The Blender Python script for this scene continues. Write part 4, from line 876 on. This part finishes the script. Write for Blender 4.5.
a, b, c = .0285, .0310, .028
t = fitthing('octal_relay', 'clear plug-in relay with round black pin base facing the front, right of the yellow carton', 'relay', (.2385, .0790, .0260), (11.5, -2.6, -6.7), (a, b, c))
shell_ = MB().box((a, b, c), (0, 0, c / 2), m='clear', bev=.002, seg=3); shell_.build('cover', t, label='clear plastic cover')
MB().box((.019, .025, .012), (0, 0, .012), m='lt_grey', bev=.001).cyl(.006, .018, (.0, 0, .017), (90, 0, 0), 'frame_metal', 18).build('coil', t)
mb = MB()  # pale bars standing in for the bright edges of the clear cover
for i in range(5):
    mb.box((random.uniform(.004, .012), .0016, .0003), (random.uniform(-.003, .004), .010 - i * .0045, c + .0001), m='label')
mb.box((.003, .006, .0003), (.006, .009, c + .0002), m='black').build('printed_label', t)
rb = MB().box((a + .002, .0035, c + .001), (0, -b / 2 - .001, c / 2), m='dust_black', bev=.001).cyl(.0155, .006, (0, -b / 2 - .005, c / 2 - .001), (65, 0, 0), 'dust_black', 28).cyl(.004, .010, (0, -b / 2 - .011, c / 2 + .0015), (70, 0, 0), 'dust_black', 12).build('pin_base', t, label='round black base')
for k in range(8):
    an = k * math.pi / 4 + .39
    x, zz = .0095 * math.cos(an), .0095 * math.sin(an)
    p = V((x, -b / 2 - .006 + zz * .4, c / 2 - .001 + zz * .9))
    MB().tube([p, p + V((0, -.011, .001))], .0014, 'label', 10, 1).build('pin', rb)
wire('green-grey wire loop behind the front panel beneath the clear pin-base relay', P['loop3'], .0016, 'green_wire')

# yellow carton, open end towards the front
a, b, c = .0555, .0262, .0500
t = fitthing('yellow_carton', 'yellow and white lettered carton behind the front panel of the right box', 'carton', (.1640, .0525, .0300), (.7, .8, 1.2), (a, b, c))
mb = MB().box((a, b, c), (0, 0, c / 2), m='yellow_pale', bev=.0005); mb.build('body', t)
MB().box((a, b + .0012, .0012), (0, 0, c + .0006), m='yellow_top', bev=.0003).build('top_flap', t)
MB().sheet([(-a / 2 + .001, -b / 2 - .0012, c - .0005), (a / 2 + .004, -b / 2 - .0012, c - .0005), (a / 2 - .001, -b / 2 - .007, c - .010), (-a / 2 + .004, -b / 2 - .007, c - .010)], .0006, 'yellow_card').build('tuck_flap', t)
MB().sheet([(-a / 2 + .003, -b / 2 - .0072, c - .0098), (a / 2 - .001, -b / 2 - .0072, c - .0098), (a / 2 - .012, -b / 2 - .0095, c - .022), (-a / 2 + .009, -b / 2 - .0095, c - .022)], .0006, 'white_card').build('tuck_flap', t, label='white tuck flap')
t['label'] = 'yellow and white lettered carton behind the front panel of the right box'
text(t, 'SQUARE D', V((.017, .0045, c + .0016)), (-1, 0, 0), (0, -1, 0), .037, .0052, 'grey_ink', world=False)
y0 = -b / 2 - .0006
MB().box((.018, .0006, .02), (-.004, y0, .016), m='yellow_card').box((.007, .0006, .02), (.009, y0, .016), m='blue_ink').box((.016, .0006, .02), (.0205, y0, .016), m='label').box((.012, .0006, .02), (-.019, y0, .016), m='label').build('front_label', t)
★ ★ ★
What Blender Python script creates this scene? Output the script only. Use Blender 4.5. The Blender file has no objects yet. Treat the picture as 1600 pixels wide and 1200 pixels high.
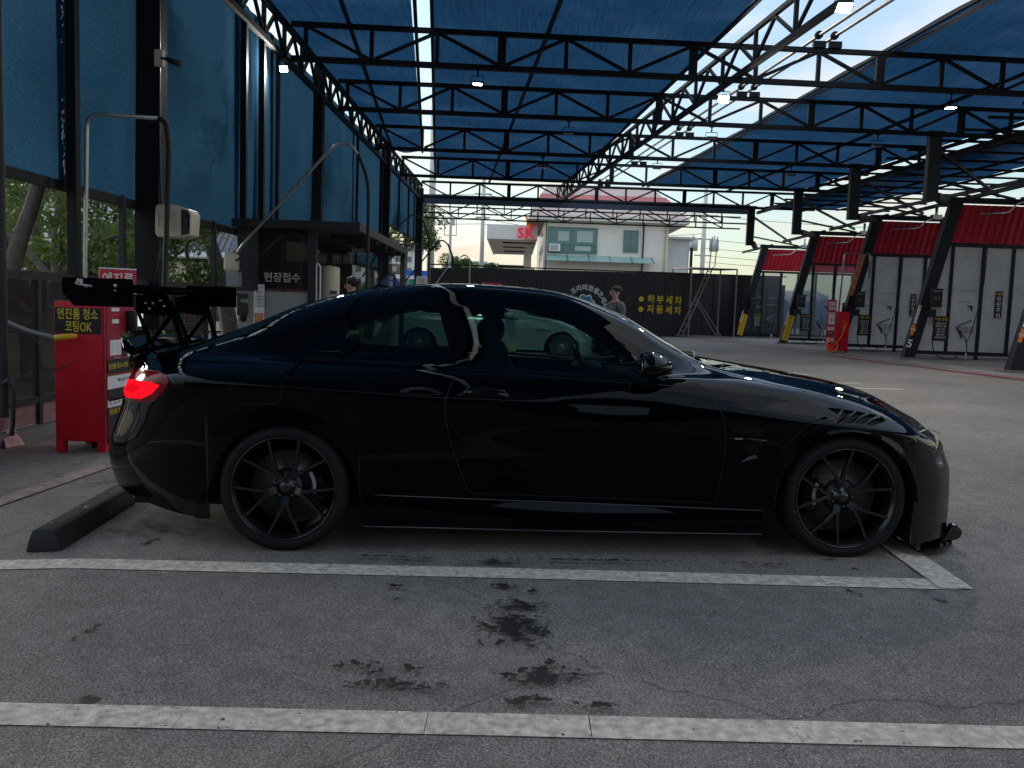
★ ★ ★
▶ [Problem details]:
Tell how many lines above contain the word "Python". Give the number alone.

▶ [Written answer]:
2